Brooks admitted to the court that, as chief executive, she had tried to keep a lid on the hacking scandal with a £1 million hush payment to Max Clifford, the PR agent and one of the victims. She insisted she was motivated by company loyalty as opposed to saving her own skin.
Under lengthy cross examination, she spoke politely and did not lose her cool as she denied ordering a mass deletion of emails that the prosecution claimed had hidden her criminal past.
Brooks had been known as a “super schmoozer”, with a relentless charm that enabled her to move in society’s upper circles.

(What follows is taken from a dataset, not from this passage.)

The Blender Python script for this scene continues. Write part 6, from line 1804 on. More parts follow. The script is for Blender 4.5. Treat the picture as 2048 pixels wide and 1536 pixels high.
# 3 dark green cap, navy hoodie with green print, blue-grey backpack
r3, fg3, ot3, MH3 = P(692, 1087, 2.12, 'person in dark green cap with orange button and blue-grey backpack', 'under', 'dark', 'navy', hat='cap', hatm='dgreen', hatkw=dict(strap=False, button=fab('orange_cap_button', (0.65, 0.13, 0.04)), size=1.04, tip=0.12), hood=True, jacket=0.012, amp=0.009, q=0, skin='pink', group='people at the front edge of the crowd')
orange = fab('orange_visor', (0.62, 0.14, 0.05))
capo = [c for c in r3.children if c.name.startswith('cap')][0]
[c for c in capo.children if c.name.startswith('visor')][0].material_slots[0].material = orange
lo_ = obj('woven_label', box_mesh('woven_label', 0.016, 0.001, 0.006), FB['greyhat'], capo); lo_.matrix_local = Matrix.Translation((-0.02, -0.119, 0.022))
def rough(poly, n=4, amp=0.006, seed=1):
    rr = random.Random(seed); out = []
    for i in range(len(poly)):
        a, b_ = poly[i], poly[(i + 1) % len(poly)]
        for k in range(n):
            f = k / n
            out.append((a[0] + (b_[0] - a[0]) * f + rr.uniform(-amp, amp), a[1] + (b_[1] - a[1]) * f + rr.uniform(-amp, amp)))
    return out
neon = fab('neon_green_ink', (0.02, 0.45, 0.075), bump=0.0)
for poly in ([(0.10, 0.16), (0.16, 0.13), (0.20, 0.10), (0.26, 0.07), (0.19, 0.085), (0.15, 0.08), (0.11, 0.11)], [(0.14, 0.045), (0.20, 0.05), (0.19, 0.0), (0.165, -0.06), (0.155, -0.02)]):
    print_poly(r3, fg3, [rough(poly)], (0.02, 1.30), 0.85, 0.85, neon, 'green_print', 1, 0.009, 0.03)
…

It was deployed at the Old Bailey, where she greeted staff on a first-name basis and chatted with journalists.
During the prosecution’s opening she referred to her Cheshire roots when she asked a group of reporters: “Will you all still be here when it’s my defence or will it just be the Warrington Guardian left?” One shot back: “Don’t worry, Rebekah, we’ll all be here, you’re the star of the show.”
Members of the famed Chipping Norton set dropped in to court 12, including Jeremy Clarkson, the Top Gear presenter, and his wife Frances.
Brooks’s mother Deborah Weir was also a regular visitor, although she spent time at the townhouse looking after Scarlett.
However, her husband was clearly her greatest supporter, a fixture by her side. At the end of the first day of the prosecution’s opening, as they prepared to face the huge crowd of cameras outside, he stopped her at the top of the Old Bailey’s internal steps and gave her a long hug. They are now expected to spend some time in the Oxford countryside, repairing their lives.